Her first books of poetry, including The Location of Things, Poems, and The Blue Stairs, were published in the 1960s. During the 1970s, books such as Moscow Mansions, The Countess from Minneapolis, and, in particular, a novel, Seeking Air, pointed to a sense of structure moving in more varied and experimental directions. This was true of her acclaimed biography of the poet H.D., Herself Defined, and especially true of a major poem, The Türler Losses, and of Biography, a book of poetry published in 1980. Fair Realism (1989) was followed within a year by Musicality, a collaboration with artist June Felter, and Defensive Rapture (1990), of which a critic observed that Guest was now "pushing the reader into the spiritual and metaphysical possibilities of language itself."

Guest has continued to publish prolifically during the 1990s, and her work has been recognized by major awards and honors.
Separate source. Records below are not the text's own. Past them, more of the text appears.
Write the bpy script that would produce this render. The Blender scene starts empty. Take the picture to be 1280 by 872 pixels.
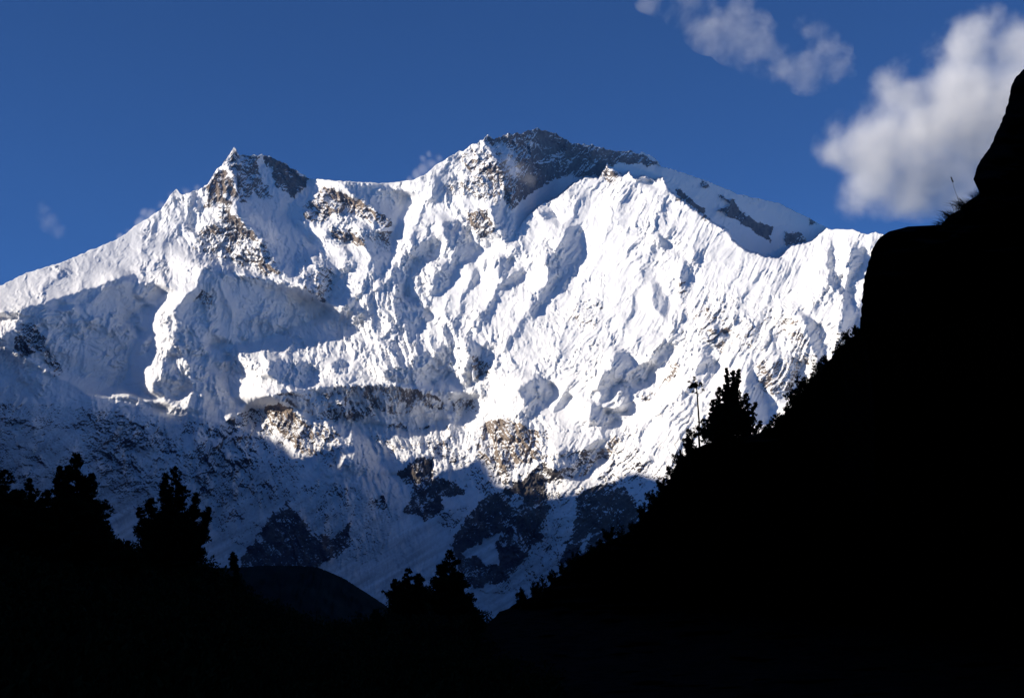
import bpy, math, random
import numpy as np

# ------------------------------------------------------------------ camera, sky, sun, exposure
SC = bpy.context.scene
COL = SC.collection
R = math.radians
PITCH = R(10.8)
FPX = 1280 * 50 / 36.0
cam_d = bpy.data.cameras.new('camera')
cam = bpy.data.objects.new('camera', cam_d)
COL.objects.link(cam)
cam.location = (0, 0, 0)
cam.rotation_euler = (R(90) + PITCH, 0, 0)
cam_d.lens = 50
cam_d.sensor_width = 36
cam_d.sensor_fit = 'HORIZONTAL'
cam_d.clip_start = 0.5
cam_d.clip_end = 90000
SC.camera = cam

SUN_AZ = R(75)      # from straight behind the camera towards the left
SUN_EL = R(20)
S = np.array([-math.cos(SUN_EL) * math.sin(SUN_AZ), -math.cos(SUN_EL) * math.cos(SUN_AZ), math.sin(SUN_EL)])
world = bpy.data.worlds.new('World')
SC.world = world
world.use_nodes = True
nt = world.node_tree
bg = nt.nodes['Background']
sky = nt.nodes.new('ShaderNodeTexSky')
sky.sky_type = 'NISHITA'
sky.sun_disc = False
sky.sun_elevation = SUN_EL
sky.sun_rotation = math.atan2(S[0], S[1])
sky.altitude = 4200
sky.air_density = 0.88
sky.dust_density = 0.0
sky.ozone_density = 9.5
nt.links.new(sky.outputs[0], bg.inputs[0])
bg.inputs[1].default_value = 0.084
sd = bpy.data.lights.new('sun', 'SUN')
sd.energy = 5.0
sd.angle = R(0.5)
sd.color = (1.0, 0.90, 0.76)
sun = bpy.data.objects.new('sun', sd)
COL.objects.link(sun)
from mathutils import Vector
sun.rotation_euler = Vector(S).to_track_quat('Z', 'Y').to_euler()
sun.location = (0, 0, 100)
SC.view_settings.view_transform = 'Standard'
SC.view_settings.look = 'None'
SC.view_settings.exposure = 0.4
SC.view_settings.gamma = 1.0
SC.cycles.max_bounces = 8
SC.cycles.diffuse_bounces = 2
SC.cycles.volume_bounces = 4
SC.cycles.volume_step_rate = 0.35
SC.cycles.use_denoising = True

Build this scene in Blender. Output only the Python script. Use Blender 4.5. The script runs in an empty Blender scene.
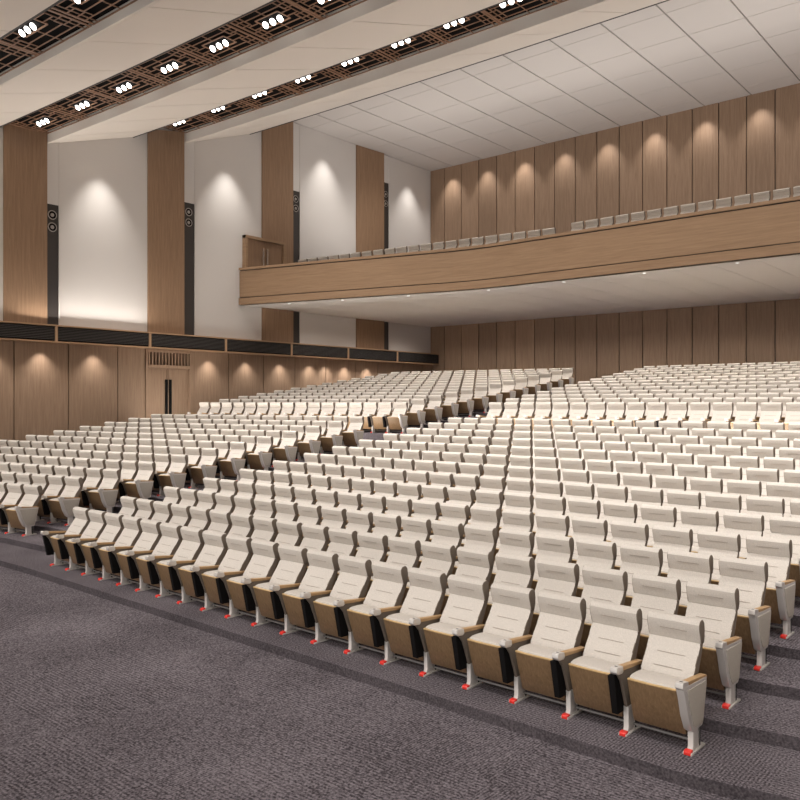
import bpy, bmesh, math, random
from mathutils import Vector, Matrix
random.seed(7)
C = bpy.context.scene.collection
SC = bpy.context.scene

# ------------------------------------------------------------------ constants
WX = -28.3                 # left wall
RX = 11.4                  # right wall (hall is symmetrical about CX)
CX = -8.45
BY = 36.0                  # rear wall
PITCH = .588

# ------------------------------------------------------------------ materials
def newmat(name):
    m = bpy.data.materials.new(name); m.use_nodes = True
    nt = m.node_tree; b = nt.nodes['Principled BSDF']
    return m, nt, b
def plain(name, col, rough=.6, metal=0, spec=.5):
    m, nt, b = newmat(name)
    b.inputs['Base Color'].default_value = (*col, 1); b.inputs['Roughness'].default_value = rough
    b.inputs['Metallic'].default_value = metal; b.inputs['Specular IOR Level'].default_value = spec
    return m
def N(nt, t, **kw):
    n = nt.nodes.new(t)
    for k, v in kw.items(): setattr(n, k, v)
    return n
def wood(name, c1, c2, scale=(9, 9, .55), rough=.5, island=.25):
    m, nt, b = newmat(name); L = nt.links.new
    tc = N(nt, 'ShaderNodeTexCoord'); mp = N(nt, 'ShaderNodeMapping'); mp.inputs['Scale'].default_value = scale
    L(tc.outputs['Object'], mp.inputs['Vector'])
    g = N(nt, 'ShaderNodeNewGeometry')
    off = N(nt, 'ShaderNodeVectorMath', operation='SCALE'); off.inputs[0].default_value = (37, 91, 53)
    L(g.outputs['Random Per Island'], off.inputs['Scale'])
    ad = N(nt, 'ShaderNodeVectorMath', operation='ADD'); L(mp.outputs[0], ad.inputs[0]); L(off.outputs[0], ad.inputs[1])
    n1 = N(nt, 'ShaderNodeTexNoise'); n1.inputs['Scale'].default_value = 1.6; n1.inputs['Detail'].default_value = 8
    n1.inputs['Roughness'].default_value = .65; n1.inputs['Distortion'].default_value = .6
    L(ad.outputs[0], n1.inputs['Vector'])
    r = N(nt, 'ShaderNodeValToRGB'); r.color_ramp.elements[0].position = .3; r.color_ramp.elements[1].position = .72
    r.color_ramp.elements[0].color = (*c2, 1); r.color_ramp.elements[1].color = (*c1, 1)
    L(n1.outputs['Fac'], r.inputs['Fac'])
    hsv = N(nt, 'ShaderNodeHueSaturation')
    mr = N(nt, 'ShaderNodeMapRange'); mr.inputs['To Min'].default_value = 1 - island/2; mr.inputs['To Max'].default_value = 1 + island/2
    L(g.outputs['Random Per Island'], mr.inputs['Value']); L(mr.outputs[0], hsv.inputs['Value'])
    L(r.outputs['Color'], hsv.inputs['Color']); L(hsv.outputs['Color'], b.inputs['Base Color'])
    b.inputs['Roughness'].default_value = rough; b.inputs['Specular IOR Level'].default_value = .3
    return m
def fabric(name, c, amt=.13, scale=190):
    m, nt, b = newmat(name); L = nt.links.new
    tc = N(nt, 'ShaderNodeTexCoord')
    n1 = N(nt, 'ShaderNodeTexNoise'); n1.inputs['Scale'].default_value = scale; n1.inputs['Detail'].default_value = 3
    L(tc.outputs['Object'], n1.inputs['Vector'])
    r = N(nt, 'ShaderNodeValToRGB'); e = r.color_ramp.elements
    e[0].position = .3; e[1].position = .7
    e[0].color = (*[v*(1-amt*1.6) for v in c], 1); e[1].color = (*[min(1, v*(1+amt)) for v in c], 1)
    L(n1.outputs['Fac'], r.inputs['Fac']); L(r.outputs['Color'], b.inputs['Base Color'])
    bp = N(nt, 'ShaderNodeBump'); bp.inputs['Strength'].default_value = .15; bp.inputs['Distance'].default_value = .004
    L(n1.outputs['Fac'], bp.inputs['Height']); L(bp.outputs[0], b.inputs['Normal'])
    b.inputs['Roughness'].default_value = .9; b.inputs['Specular IOR Level'].default_value = .2
    return m
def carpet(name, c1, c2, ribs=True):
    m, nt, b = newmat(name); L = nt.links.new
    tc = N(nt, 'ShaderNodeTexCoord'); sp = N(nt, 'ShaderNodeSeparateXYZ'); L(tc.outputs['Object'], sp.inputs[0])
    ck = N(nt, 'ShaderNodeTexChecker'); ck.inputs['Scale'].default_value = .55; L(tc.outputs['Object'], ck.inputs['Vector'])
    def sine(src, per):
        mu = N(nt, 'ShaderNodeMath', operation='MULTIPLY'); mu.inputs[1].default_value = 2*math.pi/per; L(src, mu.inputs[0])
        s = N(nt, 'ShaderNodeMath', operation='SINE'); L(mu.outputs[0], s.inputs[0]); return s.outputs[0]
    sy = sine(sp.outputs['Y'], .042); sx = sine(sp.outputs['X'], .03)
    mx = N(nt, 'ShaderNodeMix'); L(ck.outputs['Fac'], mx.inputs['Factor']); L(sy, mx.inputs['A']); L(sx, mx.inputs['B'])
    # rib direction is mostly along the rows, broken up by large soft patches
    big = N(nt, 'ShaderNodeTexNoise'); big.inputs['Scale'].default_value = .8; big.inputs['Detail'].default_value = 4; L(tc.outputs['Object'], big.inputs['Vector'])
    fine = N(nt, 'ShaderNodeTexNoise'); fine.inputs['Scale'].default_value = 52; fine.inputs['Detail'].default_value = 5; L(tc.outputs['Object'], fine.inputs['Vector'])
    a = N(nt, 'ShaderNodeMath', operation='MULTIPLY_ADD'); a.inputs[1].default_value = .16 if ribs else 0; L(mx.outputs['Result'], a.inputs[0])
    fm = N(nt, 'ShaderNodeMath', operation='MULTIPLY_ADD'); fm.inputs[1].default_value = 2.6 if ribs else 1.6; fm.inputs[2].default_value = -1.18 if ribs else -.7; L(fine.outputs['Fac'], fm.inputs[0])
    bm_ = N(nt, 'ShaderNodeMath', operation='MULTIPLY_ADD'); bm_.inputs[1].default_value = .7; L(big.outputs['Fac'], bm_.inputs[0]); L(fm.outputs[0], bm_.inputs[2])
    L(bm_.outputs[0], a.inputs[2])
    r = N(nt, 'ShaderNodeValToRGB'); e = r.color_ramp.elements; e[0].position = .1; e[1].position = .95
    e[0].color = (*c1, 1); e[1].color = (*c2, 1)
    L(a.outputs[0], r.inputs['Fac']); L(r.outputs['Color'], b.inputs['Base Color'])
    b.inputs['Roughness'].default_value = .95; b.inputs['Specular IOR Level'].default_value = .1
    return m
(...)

A festschrift was held at Brown University in her honor in 1993, and for two consecutive years (1995 and 1996), she received America Awards for literature from the Contemporary Arts Council -- for her Selected Poems and for Quill, Solitary Apparition. Fair Realism was awarded the Lawrence Lipton Prize, and Defensive Rapture received the San Francisco State University Poetry Award. In 1999, she was awarded the Frost Medal for Lifetime Achievement by the Poetry Society of America.